GIVEN REQUEST = Images are not part of the copy; write out the rest of the data exactly as given.

DATA BLOCK =
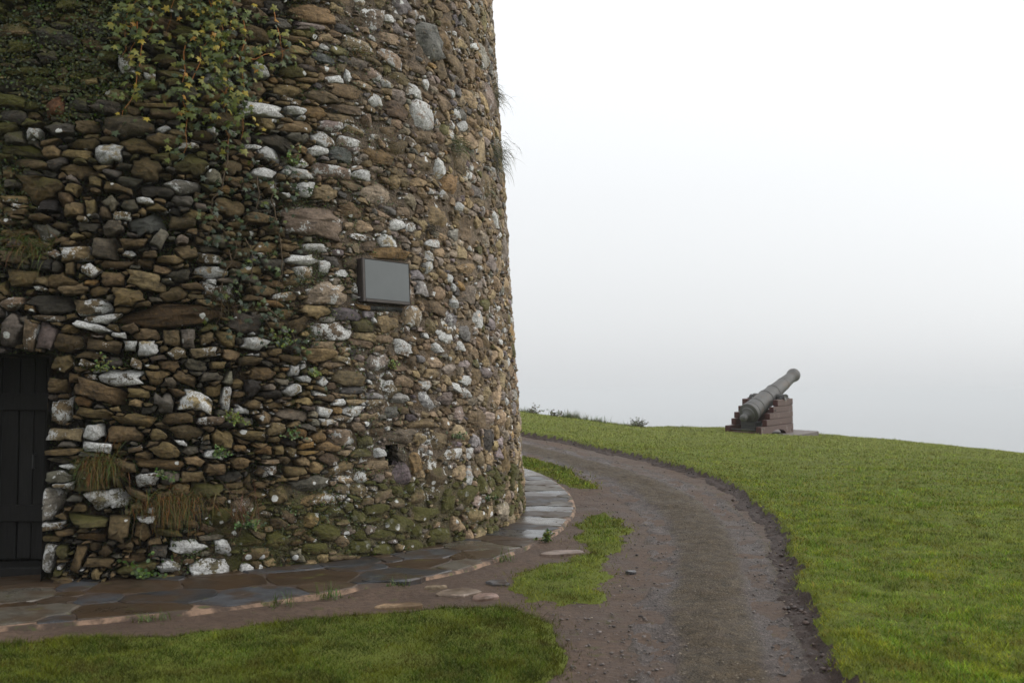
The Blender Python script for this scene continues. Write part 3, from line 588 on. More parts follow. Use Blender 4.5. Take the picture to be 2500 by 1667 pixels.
for rnd, (ntry, amin, amax, asp, k) in enumerate([(2600, .13, .24, 2.7, .95), (8000, .08, .15, 2.5, .90), (15000, .05, .09, 1.9, .84), (16000, .03, .055, 1.7, .80), (26000, .017, .033, 1.6, .78)]):
    cs = rng.uniform(-3.6, 9.9, ntry); cz = rng.uniform(.02, HT, ntry)
    for q in range(ntry):
        s_, z_ = cs[q], cz[q]
        if (z_ > 7.2 or s_ > 8.6) and rnd > 1: continue
        if (s_ < .0 or z_ > 6.9) and rnd > 2: continue
        if rnd > 3 and s_ < 2.2 and z_ > .5: continue
        fr = 1.0 if s_ < 3.5 else 1.12
        a = rng.uniform(amin, amax) * fr; b = a / rng.uniform(asp * .62, asp * 1.4)
        if s_ > 4.2: b = a / rng.uniform(.9, 2.0)
        if inrect(s_, z_, DOOR, .03) or inrect(s_, z_, PLQ, .02) or inrect(s_, z_, HOLE, .02): continue
        dx = (S[:ns, 0] - s_) / (S[:ns, 2] + a); dz = (S[:ns, 1] - z_) / (S[:ns, 3] + b)
        if (dx * dx + dz * dz).min() < k * k * .92: continue
        left = s_ < 3.6 + .5 * (rng.random() - .5); top = s_ < 2.3 and z_ > 3.6
        if top: c = rng.choice(list('mmddbtb'))
        elif z_ < .75 and s_ > 2.5: c = rng.choice(list('mmmtbtQ'))
        elif left: c = rng.choice(list('tttbbbdgpowWm'), p=[.12, .12, .1, .12, .1, .08, .1, .07, .06, .02, .05, .03, .03])
        else: c = rng.choice(list('tbQpgWwomd'), p=[.33, .27, .19, .04, .05, .03, .05, .005, .02, .015])
        S[ns] = (s_, z_, a, b); ns += 1
        st.append((s_, z_, a, b, rng.normal(0, .13 if a > b * 1.25 else .5), c, 0))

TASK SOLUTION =
The Blender Python script for this scene continues. Write part 3, from line 588 on. More parts follow. Use Blender 4.5. Take the picture to be 2500 by 1667 pixels.
for rnd, (ntry, amin, amax, asp, k) in enumerate([(2600, .13, .24, 2.7, .95), (8000, .08, .15, 2.5, .90), (15000, .05, .09, 1.9, .84), (16000, .03, .055, 1.7, .80), (26000, .017, .033, 1.6, .78)]):
    cs = rng.uniform(-3.6, 9.9, ntry); cz = rng.uniform(.02, HT, ntry)
    for q in range(ntry):
        s_, z_ = cs[q], cz[q]
        if (z_ > 7.2 or s_ > 8.6) and rnd > 1: continue
        if (s_ < .0 or z_ > 6.9) and rnd > 2: continue
        if rnd > 3 and s_ < 2.2 and z_ > .5: continue
        fr = 1.0 if s_ < 3.5 else 1.12
        a = rng.uniform(amin, amax) * fr; b = a / rng.uniform(asp * .62, asp * 1.4)
        if s_ > 4.2: b = a / rng.uniform(.9, 2.0)
        if inrect(s_, z_, DOOR, .03) or inrect(s_, z_, PLQ, .02) or inrect(s_, z_, HOLE, .02): continue
        dx = (S[:ns, 0] - s_) / (S[:ns, 2] + a); dz = (S[:ns, 1] - z_) / (S[:ns, 3] + b)
        if (dx * dx + dz * dz).min() < k * k * .92: continue
        left = s_ < 3.6 + .5 * (rng.random() - .5); top = s_ < 2.3 and z_ > 3.6
        if top: c = rng.choice(list('mmddbtb'))
        elif z_ < .75 and s_ > 2.5: c = rng.choice(list('mmmtbtQ'))
        elif left: c = rng.choice(list('tttbbbdgpowWm'), p=[.12, .12, .1, .12, .1, .08, .1, .07, .06, .02, .05, .03, .03])
        else: c = rng.choice(list('tbQpgWwomd'), p=[.33, .27, .19, .04, .05, .03, .05, .005, .02, .015])
        S[ns] = (s_, z_, a, b); ns += 1
        st.append((s_, z_, a, b, rng.normal(0, .13 if a > b * 1.25 else .5), c, 0))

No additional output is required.